Scenario 2 – Interest only monthly payments with capital at the end

What you can do with private investors is change the standard way slightly. You could ask to pay monthly interest only, but the entire capital portion at the end. This would significantly reduce your monthly payment and at the end you would have paid all your interest off. Now all you have to pay is the actual capital of a million rand. What that does is it buys you 10 years’ worth of time to raise your capital of a million to actually buy the property. What you’re doing in scenario 2 is you’re reducing your monthly burden. You’re reducing your monthly payment, which makes your cash flow more attractive and you’re buying yourself 10 years to be able to raise the million rand that you need to be able to pay off the capital.

Scenario 3 – No monthly payments. Pay interest and capital at the end

The third strategy and probably the most profitable for us as investors, but the hardest to find is the end capital and interest. Essentially, you’re paying nothing every single month.

Staying with our example, you loan a million rand from the investor. You decide to pay nothing for the next 10 years and at the end, you’re going to pay the capital amount back, which is the R1 million plus you’re going to pay the interest in one lump sum.

If you can get an investor to loan you money at that at that condition, I would say go for it. That basically means you don’t have to pay anything back on a monthly basis, which means you can save and you can put that money aside when you actually have to pay off the full amount.

Which scenario works in practice?

The most common one that I’m seeing is usually scenario two.
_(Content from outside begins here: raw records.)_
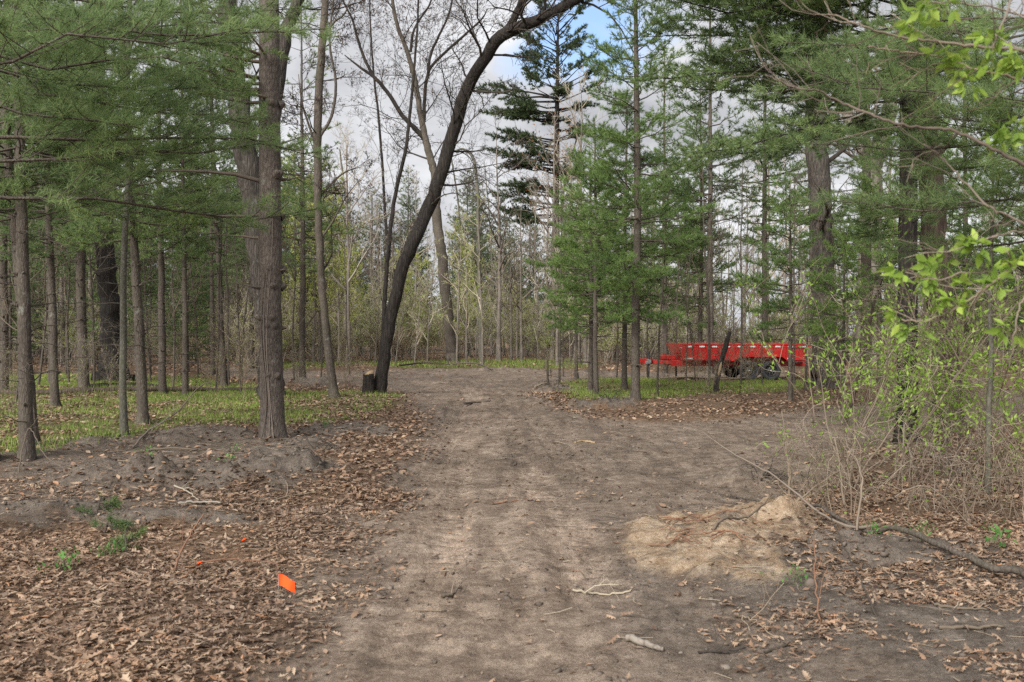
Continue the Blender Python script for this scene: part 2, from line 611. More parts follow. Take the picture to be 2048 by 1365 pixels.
M["needles"] = mat_leaf("needles", [(0, (0.115, 0.178, 0.078)), (0.5, (0.18, 0.265, 0.11)), (0.9, (0.245, 0.34, 0.145)), (1, (0.31, 0.34, 0.17))], 0.5, 0.5, 0.9)
M["soft_needles"] = mat_leaf("soft_needles", [(0, (0.145, 0.22, 0.10)), (0.5, (0.215, 0.315, 0.14)), (0.9, (0.285, 0.385, 0.175)), (1, (0.35, 0.38, 0.19))], 0.55, 0.5, 0.9)
M["bright_needles"] = mat_leaf("bright_needles", [(0, (0.11, 0.185, 0.065)), (0.5, (0.18, 0.28, 0.092)), (1, (0.25, 0.36, 0.125))], 0.45, 0.5, 0.8)
M["far_needles"] = mat_leaf("far_needles", [(0, (0.09, 0.13, 0.07)), (0.6, (0.14, 0.19, 0.095)), (1, (0.2, 0.24, 0.12))], 0.4, 0.6, 0.5)
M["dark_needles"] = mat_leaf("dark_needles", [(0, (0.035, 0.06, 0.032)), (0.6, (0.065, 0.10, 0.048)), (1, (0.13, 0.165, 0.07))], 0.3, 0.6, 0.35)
M["spring_leaf"] = mat_leaf("spring_leaf", [(0, (0.19, 0.30, 0.05)), (0.5, (0.28, 0.42, 0.075)), (1, (0.38, 0.50, 0.11))], 0.45, 0.5)
M["shrub_leaf"] = mat_leaf("shrub_leaf", [(0, (0.17, 0.29, 0.045)), (0.5, (0.27, 0.42, 0.075)), (1, (0.38, 0.52, 0.12))], 0.5, 0.5)
M["yellow_leaf"] = mat_leaf("yellow_leaf", [(0, (0.27, 0.33, 0.08)), (0.5, (0.37, 0.42, 0.12)), (1, (0.47, 0.47, 0.18))], 0.4, 0.6)
M["haze_leaf"] = mat_leaf("haze_leaf", [(0, (0.25, 0.32, 0.09)), (0.5, (0.36, 0.43, 0.14)), (1, (0.47, 0.49, 0.2))], 0.45, 0.6)
M["straw_leaf"] = mat_leaf("straw_leaf", [(0, (0.27, 0.19, 0.12)), (1, (0.48, 0.37, 0.26))], 0.3, 0.7)
M["old_leaf"] = mat_leaf("old_leaf", [(0, (0.07, 0.04, 0.025)), (1, (0.16, 0.09, 0.05))], 0.3, 0.7)
M["orange_leaf"] = mat_leaf("orange_leaf", [(0, (0.20, 0.085, 0.035)), (1, (0.34, 0.17, 0.075))], 0.3, 0.7)
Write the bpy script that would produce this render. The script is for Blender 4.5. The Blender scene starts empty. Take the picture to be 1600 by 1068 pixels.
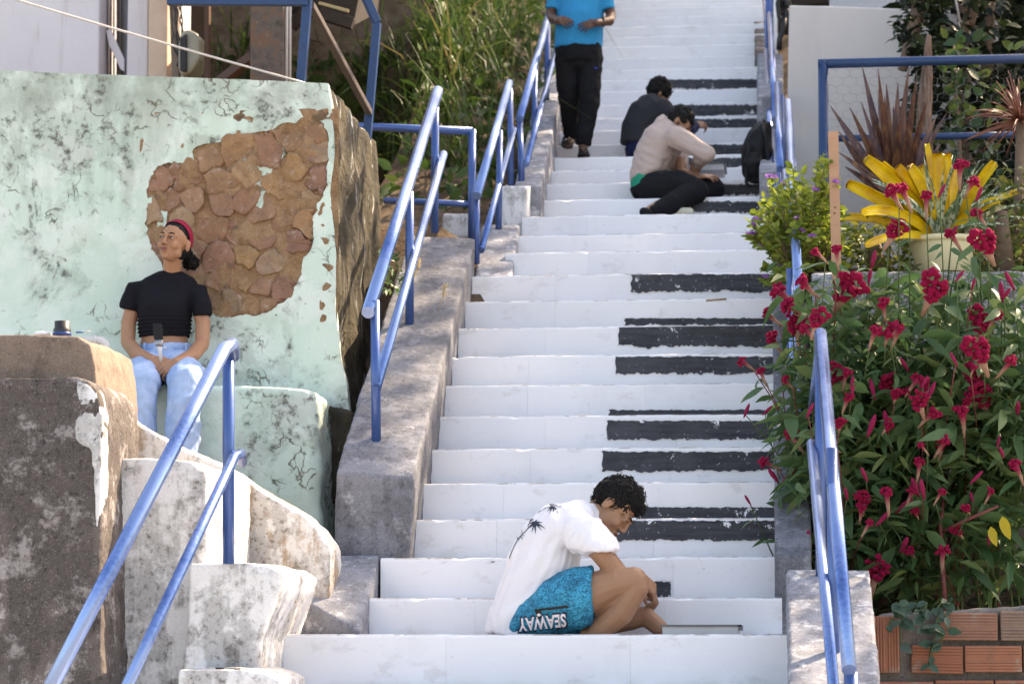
import bpy, bmesh, math, random
from math import sin, cos, pi, radians
from mathutils import Vector, Matrix, noise, geometry
from mathutils.bvhtree import BVHTree

scene = bpy.context.scene
C = scene.collection
random.seed(7)

# ------------------------------------------------------------------ camera
FPX, PHI, THE = 3958.17, 0.10744515, 0.11748025
_F = Vector((-sin(PHI) * cos(THE), cos(PHI) * cos(THE), sin(THE)))
_R = Vector((cos(PHI), sin(PHI), 0))
_U = _R.cross(_F)
cam_d = bpy.data.cameras.new('camera')
cam = bpy.data.objects.new('camera', cam_d)
C.objects.link(cam)
cam.matrix_world = Matrix(((_R.x, _U.x, -_F.x, 0), (_R.y, _U.y, -_F.y, 0), (_R.z, _U.z, -_F.z, 0), (0, 0, 0, 1)))
cam_d.sensor_width = 36
cam_d.lens = 36 * FPX / 1600
cam_d.clip_end = 500
cam_d.dof.use_dof = True
cam_d.dof.focus_distance = 11.3
cam_d.dof.aperture_fstop = 4.0
scene.camera = cam

# ------------------------------------------------------------------ light
SUN = Vector((0.50, 0.46, 0.73)).normalized()
SUN_EL = math.asin(SUN.z)
w = bpy.data.worlds.new('World')
scene.world = w
w.use_nodes = True
wn = w.node_tree
bg = wn.nodes['Background']
sky = wn.nodes.new('ShaderNodeTexSky')
sky.sky_type = 'NISHITA'
sky.sun_disc = False
sky.sun_elevation = SUN_EL
sky.sun_rotation = math.atan2(SUN.x, SUN.y)
sky.air_density = 1.0
sky.dust_density = 2.5
sky.ozone_density = 1.0
wn.links.new(sky.outputs[0], bg.inputs[0])
bg.inputs[1].default_value = 0.15
sun_d = bpy.data.lights.new('sun', 'SUN')
sun_d.energy = 4.0
sun_d.angle = radians(0.5)
sun_d.color = (1.0, 0.90, 0.76)
sun = bpy.data.objects.new('sun', sun_d)
C.objects.link(sun)
sun.rotation_euler = SUN.to_track_quat('Z', 'Y').to_euler()
sun.location = (10, 20, 30)
scene.view_settings.view_transform = 'Standard'
scene.view_settings.look = 'None'
scene.view_settings.exposure = 1.88
scene.view_settings.gamma = 1.0
scene.view_settings.use_curve_mapping = False
scene.view_settings.use_white_balance = True
scene.view_settings.white_balance_temperature = 8300
scene.view_settings.white_balance_tint = 12
scene.cycles.max_bounces = 8
scene.cycles.diffuse_bounces = 4

# ------------------------------------------------------------------ helpers
def at(px, py, Y):
    """pixel of the 1600 wide photograph -> world point on the plane y = Y"""
    d = _F + _R * ((px - 800) / FPX) + _U * ((534 - py) / FPX)
    return d * (Y / d.y)

TL = {}

def setp(o, label=None, cat=None, group=None, kind=None):
    if label: o['label'] = label
    if cat: o['category'] = cat
    if group: o['group'] = group
    if kind: o['kind'] = kind
    return o

def par(o, p):
    o.parent = p
    o.matrix_parent_inverse = Matrix.Translation(-TL.get(p.name, Vector()))

def thing(name, label, cat, loc=(0, 0, 0), group=None):
    o = bpy.data.objects.new(name, None)
    o.empty_display_size = 0.1
    C.objects.link(o)
    o.location = loc
    TL[o.name] = Vector(loc)
    return setp(o, label, cat, group)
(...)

Scenario one is also common since it works more like a normal bank.

There are so many different ways in which you can adapt and negotiate. People often think that interest rate is all you can negotiate on and I hope I’ve shown you it’s not.

But you can also talk about terms. You can talk about structures. You can talk about when it’s payment time.

Risk mitigation terms

The last thing you’ve got to do is risk mitigation. When an investor is looking through your proposal, they want to know what are the liabilities because everything has got a liability. A car can be a liability and even an asset like property.

When you look at risk mitigation, there are three things.

  1. Protecting income
  2. Containing expenses
  3. Good exit strategy

Protecting income

An investment is only as good as the income it generates every month. So, you need to make sure that you’re able to protect your income and show the investor that you can protect the income and you can protect the income by generating more of it. If you lose one or two tenants, can you sub-divide those empty rooms into two smaller rooms and rent out at a cheaper rate? Can you multi-let those rooms? Can you put some parking costs in place?

Containing expenses

The biggest expenses are usually water and electricity. If you put in prepaid electrical meters and you put one or two solar panels on top of the roof, you’re going to drastically reduce your monthly expenses, which increases your monthly profit.

Exit strategy

Everybody just wants an option to get out, especially to get out of a bad deal. Imagine it’s the year 2004, you have R100 000 to invest and I came to you with an opportunity to invest in Facebook. If after five years it doesn’t work out, I’ll give you back R80 000. That’s your exit strategy. That’s going to give you a bit more comfort to actually invest R100 000. So, yes, you’re going to put R100 000 in now, but your exit is that you get to sell your shares for a minimum of R800 000 in five years’ time. Now you’re taking a risk, but the return makes sense. You’re risking R20 000 but you also get to participate in the growth of Facebook, which we all know has been a huge success.

To recap, remember that finance terms, loan-to-value, interest rates and investment period will tell you what your monthly payback is. Secondly, your payback structure. You can either pay monthly capital and interest, monthly interest and then capital at the end, or you pay nothing throughout the process and you pay everything at the end. Finally, risk mitigation because everybody wants a way out of a deal. Those are key terms you need to include into any proposal and bring into any discussion when you’re trying to access somebody else’s money.